In line with the provisions of Regulation EC No. 1606/2002, it is the European Commission which adopts these standards, assisted by a committee — the accounting regulatory committee, ARC — which includes member state representatives. IAS 39 was the subject of protracted negotiation between interested parties, and in the context of the adoption procedures for the standard, the European Commission placed a number of proposals to the accounting regulatory committee, stating a preference for a course of action which would remove elements of the standard as drafted by the IASB.
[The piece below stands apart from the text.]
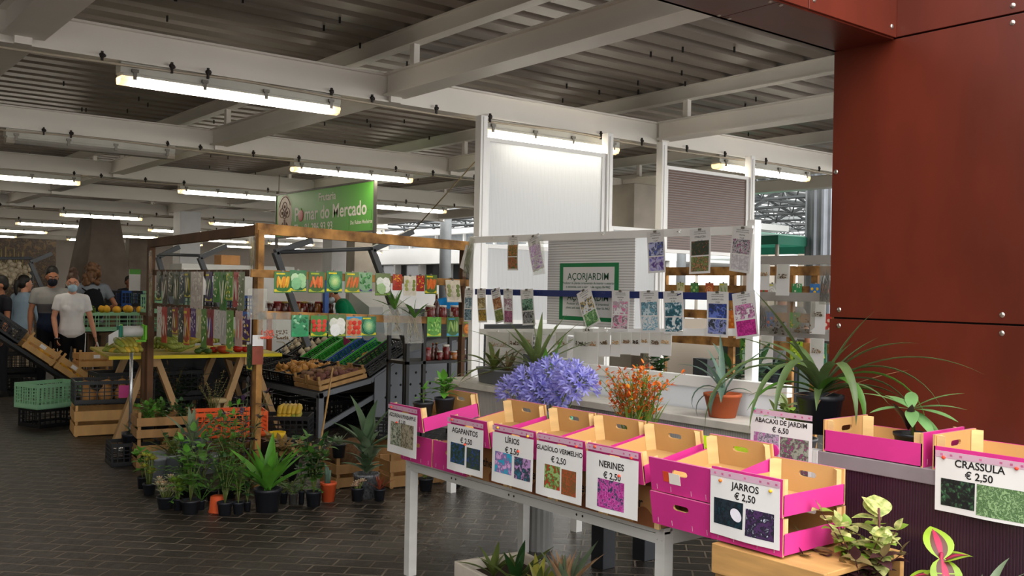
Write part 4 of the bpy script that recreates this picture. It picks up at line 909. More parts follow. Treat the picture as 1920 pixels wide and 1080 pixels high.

The Irish authorities had serious concerns with this approach on a number of grounds, legal and technical on one level, and on another in terms of precedent and the potential for "Europeanised" rather than truly international standards, thus presenting the risk of undermining the status and quality of financial reporting in the EU. In addition, this approach had the potential to jeopardise the international accounting project, aimed, ultimately, at global convergence of financial reporting standards. Another ground for concern was the danger of imposing increased costs on EU companies seeking access to international capital markets. Accounting and banking interests in Ireland supported the stance taken by the Government.

In the event, the European Commission received sufficient support at the accounting regulatory committee meeting on 1 October to enable it to proceed with the adoption of its proposal to endorse the truncated IAS 39 standard. Ireland, along with a number of other member states did not support the Commission's proposal at that meeting.